The growing attraction of Japanese equities for big global investors (see – Global Investors Concerned About China) has been underlined by a sharp improvement in the health of the country’s economy in the three months to March this year.
It should be a development noted by investors large and small in Australia because a more vibrant Japan will go some way to offsetting the rising tide of doom and gloom about China. Japan is our second largest export market after China.
The first estimate of March quarter economic growth, released yesterday, shows Japan’s GDP rose 0.9% from the last quarter of 2012, when growth was updated to around 0.3% quarter on quarter (1% annual), from the previous estimate of a 0.1% drop (0.4% annualised).
That performance saw Japan comfortably in front of Europe, South Korea and the US in the first quarter – a rare event in recent years (except for the first quarter of last year). France slipped back into recession last quarter, Italy’s recession will depend with growth contracting by 0.5%. Germany could only manage growth of just 0.1% per cent. Spain’s economy contracted by 0.5%.
Japan’s growth also beat that of the US, whose first-quarter GDP expanded by an annualised 2.5% (according to the first estimate last month) and seems to be sliding in the current quarter.
Yen’s weakness boosts Japanese economic growth
Coupled with the significant upgrading of the December quarter figure (which was deflated by the Japanese statistics people not including the relevant seasonally adjusted data for some areas of activity), it’s clear the Japanese economy has been growing for six months, after contracting for the June and September quarters of 2012.
The government said yesterday that the rebound was driven by higher household spending and exports – just what the new expansionist policies of the Abe Government want to see happening.

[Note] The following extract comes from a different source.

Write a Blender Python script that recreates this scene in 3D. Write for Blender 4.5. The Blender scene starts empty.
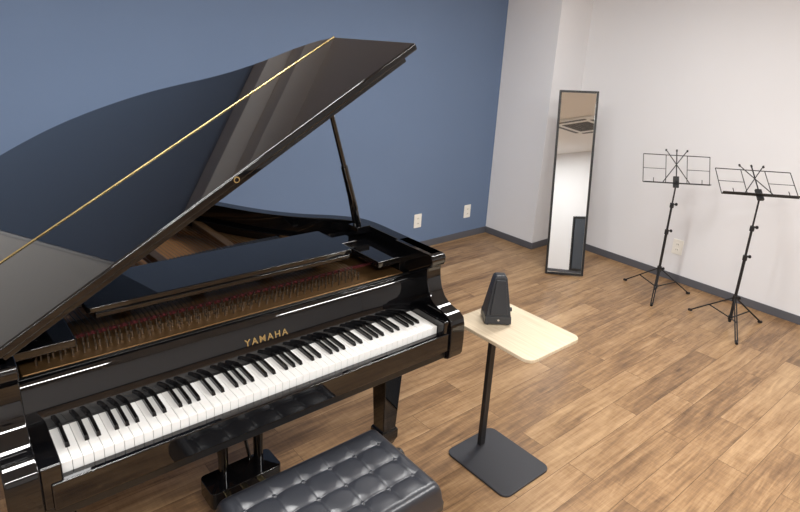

Exports grew 3.8% in the quarter (as Japanese car makers took advantage of the lower yen to ship more cars to the US market), much more than the 1% rise in imports which were boosted by the high cost of LNG imports and higher imports of coal to meet the needs of the country’s power statins because of the continuing closure of many of Japan’s nuclear power plants.
Consumer spending rose 0.9% in the quarter, while government spending jumped 0.8%, and will rise further as the $A98 billion in extra government spending, agreed to in January, starts working its way through the economy.
The result beat expectations for a 0.7% quarter-on-quarter increase, and a 2.8% annualised expansion.
It is the strongest growth seen since the 6.1% annual jump in the March quarter of 2012, which was driven by stepped up spending in the earthquake and tsunami shattered north western coastal region.
Department store spending (a much more important sector in Japan than in Australia) rose to its highest level in March, while housing construction had its 7th consecutive month of expansion in the same month.
But it wasn’t all good news – in fact the negative parts of the report just underline the task in front of the government and the bank of Japan in getting Japanese economic growth back on track in a sustainable way.
Even though exports grew solidly in the quarter, that didn’t courage business to open their bank accounts and spend more on new facilities and plant. In fact private sector capital investment fell for the 5th quarter in a row – down 0.7%, even though that was half the 1.4% slump in the final months of last year.
And the biggest bugbear of all – deflation – remains in control of Japan.
The GDP deflator – a more accurate measure of inflation at all levels in the economy, was gain negative at minus 1.2%.
That’s the 14th straight quarter of deflation this time around – or three and a half years is misery. The question now is how long this will continue before it runs out of puff.